In other words, this rise to the top isn't about the chaos happening in front of Ole Miss and Mississippi State. They're doing just fine taking out the roadblocks by themselves.
Edge: 2014, so far
More fun with carnage
More fun with carnage
3. Outlandish upsets
The 2007 season kicked off with the most hilarious FCS-over-FBS upset college football has ever seen: Appalachian State going into the Big House and knocking off No. 5 Michigan, 34-32. If there's any game that might top App State-Michigan in terms of sheer random carnage, it would be 41-point underdog Stanford over then-No. 2 USC ... which just so happened to come weeks later.
If that weren't enough, 2007 also has West Virginia hosting 4-7 Pittsburgh with a national championship berth all but guaranteed. Pitt silenced the mighty Mountaineer spread attack, West Virginia went down in the cold November rain, and the horror of the 2007 season reached its cacophonous apex.

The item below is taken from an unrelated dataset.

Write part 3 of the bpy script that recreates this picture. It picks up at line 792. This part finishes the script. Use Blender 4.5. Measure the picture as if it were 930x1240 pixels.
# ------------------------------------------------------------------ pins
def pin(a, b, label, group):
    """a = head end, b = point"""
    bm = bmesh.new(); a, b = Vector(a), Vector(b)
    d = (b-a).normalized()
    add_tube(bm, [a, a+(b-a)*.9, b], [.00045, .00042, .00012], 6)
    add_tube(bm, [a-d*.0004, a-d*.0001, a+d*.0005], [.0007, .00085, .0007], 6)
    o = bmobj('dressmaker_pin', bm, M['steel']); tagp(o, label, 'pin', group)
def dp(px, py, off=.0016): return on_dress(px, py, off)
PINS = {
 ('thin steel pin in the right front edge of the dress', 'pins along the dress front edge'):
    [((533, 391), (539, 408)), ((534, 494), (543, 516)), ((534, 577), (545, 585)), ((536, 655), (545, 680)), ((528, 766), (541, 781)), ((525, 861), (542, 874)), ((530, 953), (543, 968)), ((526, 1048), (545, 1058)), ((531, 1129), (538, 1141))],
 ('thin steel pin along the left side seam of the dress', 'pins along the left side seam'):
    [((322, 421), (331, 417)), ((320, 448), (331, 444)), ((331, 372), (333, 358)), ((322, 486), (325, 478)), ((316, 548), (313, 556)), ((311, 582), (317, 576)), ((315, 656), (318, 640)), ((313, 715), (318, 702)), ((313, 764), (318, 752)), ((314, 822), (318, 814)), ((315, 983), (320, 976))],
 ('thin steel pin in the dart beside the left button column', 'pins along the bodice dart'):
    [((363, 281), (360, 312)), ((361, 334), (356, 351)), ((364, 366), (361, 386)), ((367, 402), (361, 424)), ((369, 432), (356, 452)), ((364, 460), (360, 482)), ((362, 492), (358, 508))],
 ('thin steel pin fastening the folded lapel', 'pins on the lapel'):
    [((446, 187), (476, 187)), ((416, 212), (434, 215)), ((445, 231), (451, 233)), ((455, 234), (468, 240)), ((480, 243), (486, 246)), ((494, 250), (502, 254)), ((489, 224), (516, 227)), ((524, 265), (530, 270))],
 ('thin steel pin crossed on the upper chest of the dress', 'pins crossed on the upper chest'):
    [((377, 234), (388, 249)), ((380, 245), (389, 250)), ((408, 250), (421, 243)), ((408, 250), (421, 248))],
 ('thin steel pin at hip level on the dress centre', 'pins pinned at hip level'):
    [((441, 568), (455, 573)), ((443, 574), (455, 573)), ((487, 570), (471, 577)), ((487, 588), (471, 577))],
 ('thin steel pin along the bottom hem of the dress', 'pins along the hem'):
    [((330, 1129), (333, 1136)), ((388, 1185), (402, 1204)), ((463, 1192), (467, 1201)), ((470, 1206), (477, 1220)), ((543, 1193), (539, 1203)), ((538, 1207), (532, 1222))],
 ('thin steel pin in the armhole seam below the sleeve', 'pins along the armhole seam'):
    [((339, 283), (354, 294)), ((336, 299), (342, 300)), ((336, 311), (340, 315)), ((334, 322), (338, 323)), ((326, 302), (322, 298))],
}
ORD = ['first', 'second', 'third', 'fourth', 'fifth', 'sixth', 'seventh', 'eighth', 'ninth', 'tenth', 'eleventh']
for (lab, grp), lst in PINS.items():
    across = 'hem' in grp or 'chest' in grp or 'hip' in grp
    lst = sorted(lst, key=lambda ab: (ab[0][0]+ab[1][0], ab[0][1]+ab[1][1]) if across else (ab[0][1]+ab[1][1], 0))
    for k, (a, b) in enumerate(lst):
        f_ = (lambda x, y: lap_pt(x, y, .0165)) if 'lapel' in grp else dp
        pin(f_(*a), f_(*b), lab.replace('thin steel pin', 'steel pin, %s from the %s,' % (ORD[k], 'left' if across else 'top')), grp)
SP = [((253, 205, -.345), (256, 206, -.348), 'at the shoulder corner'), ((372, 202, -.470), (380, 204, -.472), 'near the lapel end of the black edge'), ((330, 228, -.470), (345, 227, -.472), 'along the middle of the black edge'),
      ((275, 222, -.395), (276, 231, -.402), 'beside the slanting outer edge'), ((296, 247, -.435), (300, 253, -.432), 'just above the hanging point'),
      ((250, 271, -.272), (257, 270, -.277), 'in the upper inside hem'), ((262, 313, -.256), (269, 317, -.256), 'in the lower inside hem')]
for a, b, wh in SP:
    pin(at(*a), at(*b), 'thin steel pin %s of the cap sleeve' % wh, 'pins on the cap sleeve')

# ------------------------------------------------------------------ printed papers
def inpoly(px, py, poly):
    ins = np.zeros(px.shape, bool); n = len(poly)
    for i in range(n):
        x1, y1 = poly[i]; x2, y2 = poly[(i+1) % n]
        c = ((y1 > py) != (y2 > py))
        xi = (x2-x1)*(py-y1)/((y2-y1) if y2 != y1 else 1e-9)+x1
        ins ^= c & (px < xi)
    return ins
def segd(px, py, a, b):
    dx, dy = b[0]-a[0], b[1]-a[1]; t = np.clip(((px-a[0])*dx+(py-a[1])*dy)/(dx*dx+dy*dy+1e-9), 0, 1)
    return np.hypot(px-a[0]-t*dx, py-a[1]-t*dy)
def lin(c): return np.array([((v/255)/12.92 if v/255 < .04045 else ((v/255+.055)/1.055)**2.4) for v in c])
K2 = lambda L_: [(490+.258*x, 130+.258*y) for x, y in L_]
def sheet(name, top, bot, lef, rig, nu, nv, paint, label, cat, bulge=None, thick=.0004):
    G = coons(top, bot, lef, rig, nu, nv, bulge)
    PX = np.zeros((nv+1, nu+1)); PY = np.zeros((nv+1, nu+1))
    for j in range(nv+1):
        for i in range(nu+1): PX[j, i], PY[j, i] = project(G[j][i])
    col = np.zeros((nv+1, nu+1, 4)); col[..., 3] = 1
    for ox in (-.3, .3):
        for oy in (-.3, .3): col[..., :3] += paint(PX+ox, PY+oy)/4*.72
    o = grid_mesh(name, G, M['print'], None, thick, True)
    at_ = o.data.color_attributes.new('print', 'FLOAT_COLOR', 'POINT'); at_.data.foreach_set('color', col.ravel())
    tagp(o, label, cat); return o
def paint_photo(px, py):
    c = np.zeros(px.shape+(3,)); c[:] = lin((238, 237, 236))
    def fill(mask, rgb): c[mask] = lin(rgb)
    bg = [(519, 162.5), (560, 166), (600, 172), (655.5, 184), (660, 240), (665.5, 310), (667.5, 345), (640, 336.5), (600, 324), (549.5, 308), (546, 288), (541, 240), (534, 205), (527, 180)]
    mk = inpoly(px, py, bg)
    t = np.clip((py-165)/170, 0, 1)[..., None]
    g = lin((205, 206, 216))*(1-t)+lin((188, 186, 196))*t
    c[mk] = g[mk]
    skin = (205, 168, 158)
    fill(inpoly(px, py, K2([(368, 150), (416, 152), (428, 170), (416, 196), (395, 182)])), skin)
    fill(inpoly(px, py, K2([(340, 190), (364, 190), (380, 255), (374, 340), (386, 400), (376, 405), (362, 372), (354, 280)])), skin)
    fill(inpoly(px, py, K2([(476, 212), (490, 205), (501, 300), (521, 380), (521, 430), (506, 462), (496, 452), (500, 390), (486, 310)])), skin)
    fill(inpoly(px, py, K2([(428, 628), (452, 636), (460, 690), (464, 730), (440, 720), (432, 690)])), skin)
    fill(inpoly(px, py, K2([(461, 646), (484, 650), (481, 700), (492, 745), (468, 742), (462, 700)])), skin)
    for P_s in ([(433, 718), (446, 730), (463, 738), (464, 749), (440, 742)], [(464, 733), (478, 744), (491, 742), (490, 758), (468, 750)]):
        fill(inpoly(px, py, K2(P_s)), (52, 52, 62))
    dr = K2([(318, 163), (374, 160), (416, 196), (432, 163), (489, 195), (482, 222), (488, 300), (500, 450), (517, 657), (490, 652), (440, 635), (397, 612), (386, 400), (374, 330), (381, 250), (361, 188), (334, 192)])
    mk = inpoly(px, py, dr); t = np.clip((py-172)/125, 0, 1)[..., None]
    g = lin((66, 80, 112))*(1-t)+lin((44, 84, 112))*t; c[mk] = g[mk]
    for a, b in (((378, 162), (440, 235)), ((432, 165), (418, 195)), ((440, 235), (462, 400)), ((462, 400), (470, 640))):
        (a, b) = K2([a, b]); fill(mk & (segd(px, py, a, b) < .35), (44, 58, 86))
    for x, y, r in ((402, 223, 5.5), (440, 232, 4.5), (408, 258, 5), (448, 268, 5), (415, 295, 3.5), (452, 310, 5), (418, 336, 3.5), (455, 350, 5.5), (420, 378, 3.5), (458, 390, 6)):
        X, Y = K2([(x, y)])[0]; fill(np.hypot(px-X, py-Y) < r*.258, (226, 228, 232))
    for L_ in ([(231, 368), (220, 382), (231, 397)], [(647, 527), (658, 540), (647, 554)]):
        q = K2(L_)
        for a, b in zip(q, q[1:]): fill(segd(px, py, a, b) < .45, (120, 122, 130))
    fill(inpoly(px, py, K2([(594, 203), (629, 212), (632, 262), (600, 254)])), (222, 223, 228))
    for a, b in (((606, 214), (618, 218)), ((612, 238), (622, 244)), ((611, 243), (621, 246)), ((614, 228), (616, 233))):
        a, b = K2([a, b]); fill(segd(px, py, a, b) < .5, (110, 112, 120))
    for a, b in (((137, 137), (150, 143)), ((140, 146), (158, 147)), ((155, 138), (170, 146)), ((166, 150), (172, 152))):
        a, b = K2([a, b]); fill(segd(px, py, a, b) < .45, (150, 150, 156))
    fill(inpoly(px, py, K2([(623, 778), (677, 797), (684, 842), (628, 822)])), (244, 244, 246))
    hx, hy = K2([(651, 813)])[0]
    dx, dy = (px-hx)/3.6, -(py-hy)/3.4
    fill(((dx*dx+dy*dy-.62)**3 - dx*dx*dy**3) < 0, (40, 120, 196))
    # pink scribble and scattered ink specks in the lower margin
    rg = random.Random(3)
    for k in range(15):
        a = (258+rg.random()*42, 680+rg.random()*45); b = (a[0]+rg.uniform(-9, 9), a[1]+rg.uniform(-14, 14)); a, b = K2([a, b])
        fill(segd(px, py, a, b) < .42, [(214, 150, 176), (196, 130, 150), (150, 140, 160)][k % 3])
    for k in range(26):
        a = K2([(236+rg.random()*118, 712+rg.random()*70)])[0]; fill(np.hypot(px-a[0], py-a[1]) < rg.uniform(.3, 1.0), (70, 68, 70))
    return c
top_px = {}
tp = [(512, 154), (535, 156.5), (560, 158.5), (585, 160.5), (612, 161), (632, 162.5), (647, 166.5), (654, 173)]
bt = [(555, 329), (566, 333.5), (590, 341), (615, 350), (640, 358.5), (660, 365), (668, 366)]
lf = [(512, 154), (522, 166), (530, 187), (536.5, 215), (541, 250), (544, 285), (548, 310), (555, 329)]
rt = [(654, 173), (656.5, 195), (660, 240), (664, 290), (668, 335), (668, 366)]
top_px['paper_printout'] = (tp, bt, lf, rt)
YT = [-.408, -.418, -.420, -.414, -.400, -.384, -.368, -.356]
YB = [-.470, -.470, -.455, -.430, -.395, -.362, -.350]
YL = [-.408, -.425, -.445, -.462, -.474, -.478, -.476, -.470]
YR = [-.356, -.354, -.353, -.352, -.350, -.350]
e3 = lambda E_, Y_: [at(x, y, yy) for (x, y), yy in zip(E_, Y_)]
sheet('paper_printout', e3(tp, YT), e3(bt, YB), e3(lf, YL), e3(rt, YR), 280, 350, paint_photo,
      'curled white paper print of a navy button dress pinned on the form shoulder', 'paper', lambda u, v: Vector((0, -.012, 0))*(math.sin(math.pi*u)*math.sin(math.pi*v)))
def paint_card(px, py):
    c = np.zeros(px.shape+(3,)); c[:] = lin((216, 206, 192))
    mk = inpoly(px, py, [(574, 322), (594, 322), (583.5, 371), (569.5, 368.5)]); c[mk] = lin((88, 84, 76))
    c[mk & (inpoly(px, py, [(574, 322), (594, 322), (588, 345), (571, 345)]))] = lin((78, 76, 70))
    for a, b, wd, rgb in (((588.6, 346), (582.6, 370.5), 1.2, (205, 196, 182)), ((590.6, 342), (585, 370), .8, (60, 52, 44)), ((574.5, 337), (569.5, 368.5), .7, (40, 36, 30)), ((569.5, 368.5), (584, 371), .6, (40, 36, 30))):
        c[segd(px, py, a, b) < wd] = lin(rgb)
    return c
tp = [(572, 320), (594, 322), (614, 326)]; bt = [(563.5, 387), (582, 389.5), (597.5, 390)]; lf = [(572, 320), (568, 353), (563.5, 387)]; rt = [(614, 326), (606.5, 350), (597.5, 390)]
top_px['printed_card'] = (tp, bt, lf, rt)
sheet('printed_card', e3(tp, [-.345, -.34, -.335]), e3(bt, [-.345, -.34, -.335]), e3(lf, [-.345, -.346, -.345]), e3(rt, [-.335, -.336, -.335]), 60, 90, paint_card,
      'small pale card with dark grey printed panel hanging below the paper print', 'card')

We can keep going. No. 2 Oregon lost at 5-6 Arizona after Dennis Dixon tore his ACL, ending the Ducks' national championship hopes and Dixon's Heisman hopes in one brutal crumple of a knee. The 2007 gods were not merciful.
Meanwhile in 2014, No. 2 Oregon lost at home to Arizona (the more things change, eh?), and No. 4 Oklahoma was upended by (a decidedly underrated) No. 25 TCU. Let's see, what else ... Indiana over Missouri was kinda crazy, I guess.
Massive, massive edge: 2007
There's never been a season like 2007, and if 2014 doesn't hit the same levels of weirdness, that's not a detriment. In fact, what might differentiate this season isn't just wins and losses or even the Playoff, but the developing situations with some of the top players in the game, including suspended tailback Todd Gurley and the embattled Winston.
So while 2007 remains the craziest season we've ever seen, hands-down, 2014 remains liable to blow up in its own way going forward—and that's all right too.